= DATA SHOWN =
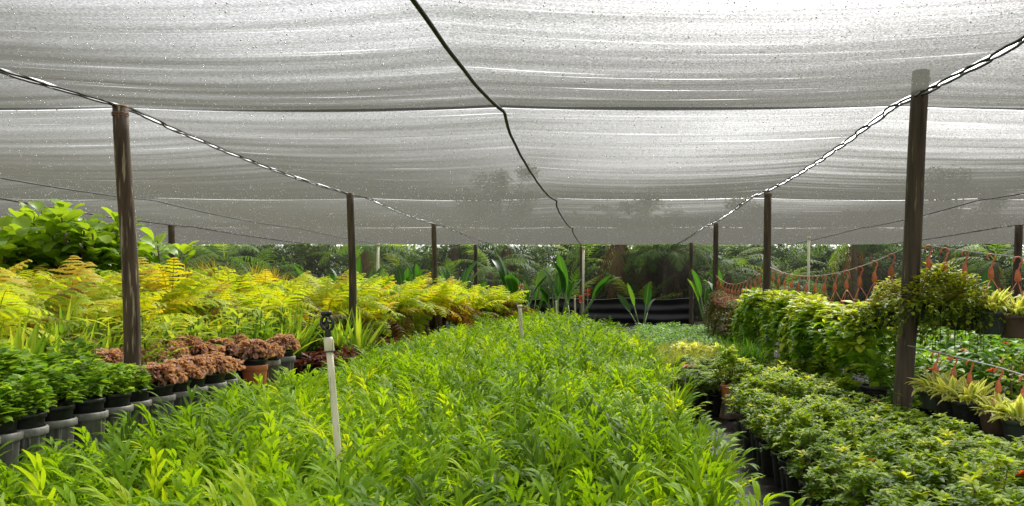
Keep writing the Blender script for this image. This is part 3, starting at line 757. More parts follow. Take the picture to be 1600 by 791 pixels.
for gx in np.arange(-9.2, -4.4, .62):
    for gy in np.arange(4.8, 20.5, .66):
        X = gx + U(-.2, .2); Y = gy + U(-.2, .2)
        if Y > 11.5: X += np.interp(Y, [11.5, 14, 20], [0, .75, 2.0])
        if X > -4.45 and Y < 10.5: continue
        if X < -.86 * Y - .2: continue           # outside the frame on the left
        if X < -7.2 and Y > 18: continue
        front = X > -5.0 + (np.interp(Y, [11.5, 14, 20], [0, .75, 2.0]) if Y > 11.5 else 0)
        lab = ('golden fern in the front row of the left bed, brown fronds hanging low' if front else 'golden-yellow arching fern deep in the left fern bed')
        t = thing('golden_fern', lab, 'fern', (X, Y, 0), U(0, 6.3), 'front row golden ferns' if front else 'golden ferns in the left bed', U(.95, 1.2))
        if front and rng.random() < .5: me = YF[3 + int(rng.random() * 2)]
        else: me = YF[int(rng.random() * 4)]
        ob('fronds', me, t); ob('stem', YST, t)

# ------------------------------------------------------------------ fiddle-leaf figs
def figmesh(nst, h, n):
    mb = MB(); st = MB()
    for _ in range(nst):
        a = U(0, 6.3); b = np.array([math.cos(a) * .12, math.sin(a) * .12, 0]); tp = np.array([math.cos(a) * U(.15, .38), math.sin(a) * U(.15, .38), h * U(.84, 1.0) - .14])
        c = (b + tp) / 2 + U(-.06, .06, 3); tube(st, [b, c, tp], [.022, .017, .010], 7)
        u = np.linspace(.2, 1, n) ** .7 ; az = np.arange(n) * 2.4 + U(0, 6)
        P = b + (tp - b) * u[:, None]
        el = .15 + .8 * u ** 4 + rng.normal(0, .35, n)
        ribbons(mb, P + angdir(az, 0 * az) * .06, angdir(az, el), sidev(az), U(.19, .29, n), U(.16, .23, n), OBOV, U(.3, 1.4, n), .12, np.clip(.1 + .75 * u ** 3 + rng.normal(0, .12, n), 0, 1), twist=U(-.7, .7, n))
    return mb.mesh('foliage', M['fig']), st.mesh('stem', M['stem'])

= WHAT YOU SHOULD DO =
Could the lines from the top of the material through the line with "ob('fronds', me, t);" be repeated exactly, pictures left out?

= RESULT OF THE TASK =
Keep writing the Blender script for this image. This is part 3, starting at line 757. More parts follow. Take the picture to be 1600 by 791 pixels.
for gx in np.arange(-9.2, -4.4, .62):
    for gy in np.arange(4.8, 20.5, .66):
        X = gx + U(-.2, .2); Y = gy + U(-.2, .2)
        if Y > 11.5: X += np.interp(Y, [11.5, 14, 20], [0, .75, 2.0])
        if X > -4.45 and Y < 10.5: continue
        if X < -.86 * Y - .2: continue           # outside the frame on the left
        if X < -7.2 and Y > 18: continue
        front = X > -5.0 + (np.interp(Y, [11.5, 14, 20], [0, .75, 2.0]) if Y > 11.5 else 0)
        lab = ('golden fern in the front row of the left bed, brown fronds hanging low' if front else 'golden-yellow arching fern deep in the left fern bed')
        t = thing('golden_fern', lab, 'fern', (X, Y, 0), U(0, 6.3), 'front row golden ferns' if front else 'golden ferns in the left bed', U(.95, 1.2))
        if front and rng.random() < .5: me = YF[3 + int(rng.random() * 2)]
        else: me = YF[int(rng.random() * 4)]
        ob('fronds', me, t); ob('stem', YST, t)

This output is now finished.